The Boy is something different, born into this world and portrayed by Smit-McPhee as a vessel of both innocence and apprehension. The Boy yearns to show and share the generosity and compassion his desolate world has stripped away from its grown-ups, and the numerous references to him as an angel as well as the word of God only underscore his New Testament leanings. The Man insists the cataclysm has reduced the world to a stark dichotomy: they are the Good Guys, but he doesn’t have the luxury of always acting like one. The Boy does and so represents some sort of frail future promise, shielded by the Man’s paranoia and protectiveness.
The Man frantically steers them clear of human contact, “community” having devolved into something brutal and harrowing. It’s the Boy who seeks out others—fellow travelers on the road such as the great Robert Duvall and Michael Williams from The Wire–wanting to trust and forgive them as embers of civilization rather than threats. And on a second viewing of The Road it’s easier to see past the horrors and sift from the ashes the film’s small moments of tenderness.
The Road offers a sort of cathartic solace in imagining a world, a life, an existence that is nearly unimaginable. It takes you as far down as it dares (some of the more heartbreaking and stomach-turning details from the novel have been sloughed off in the name of the most marginal of commercial appeal) and then asks, “now that you’re down here, what are you going to cling to?”
It’s exactly because The Road is so (mostly) uncompromisingly bleak and treads so close to the abyss that it’s all the more powerful and effective when it does let slip a tiny sliver of light–one that had been hidden away out of fear of it being seen and snuffed out. Obviously this sort of thing isn’t for everyone, but I for one relish how The Road uses the power of despair to invoke the hardest-earned hope.
Posted on June 3, 2010 at 9:16 pm
So reading through again I start to get it – insults notwithstanding from those who are clearly so intellectual and superior that they see into the minds of those who did not like the movie – personally I don’t see any chance that the world will end up anywhere close to the depiction in the movie/book so maybe thats why I did not like it !!

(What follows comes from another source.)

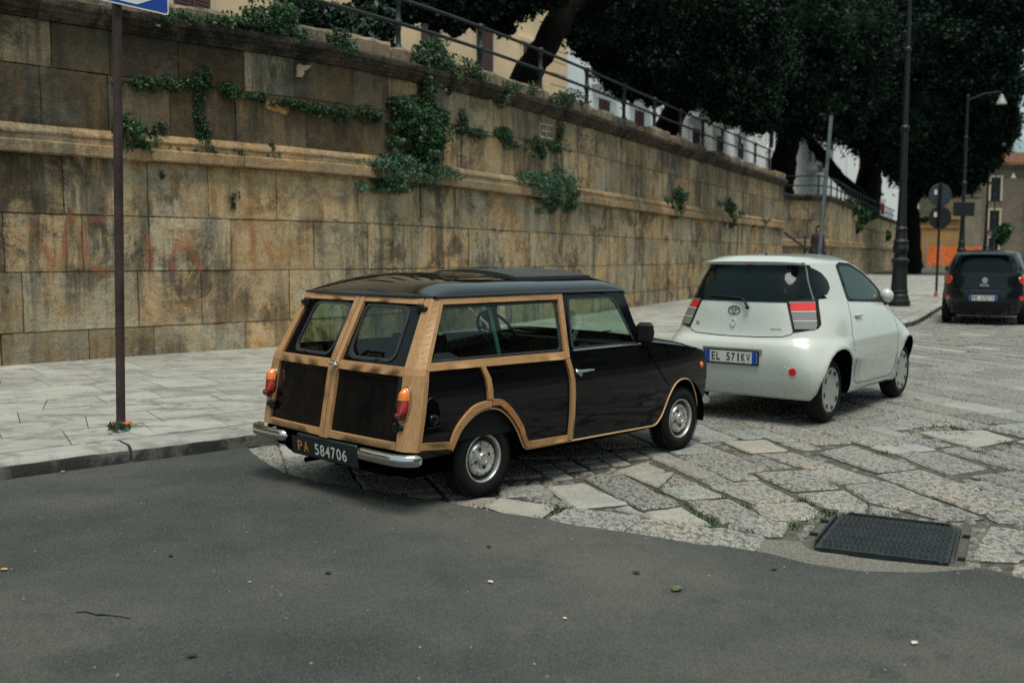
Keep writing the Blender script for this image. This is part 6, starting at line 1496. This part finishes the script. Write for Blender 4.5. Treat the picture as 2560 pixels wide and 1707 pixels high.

Posted on June 5, 2010 at 1:16 pm
Ok- I am renting this movie. I want to see what all the uproar is about. Personally, opinions are like buttholes, everyone has one. So no use to argue or debate. Just agree to disagree. I believe that the end of the world will be very much so like the book. I try not to watch the movies when they are based on a book because 95% of them ruin the quality of the books. In my opinion anyway. Anyone who thinks that this world is going to be easy to survive when it ends and not in chaos is very naive. Please understand that if this movie is strictly based on the book, then yes, it is depressing to watch but the most realistic end of the world outlook from one person’s point of view. Who thinks that the end of the world will be short and quick? If you do that’s fine. You will see that it won’t. It will be ugly, nasty, and vulgure. This book tells you that this literally is survival of the fittest. I will comment on the movie tomorrow.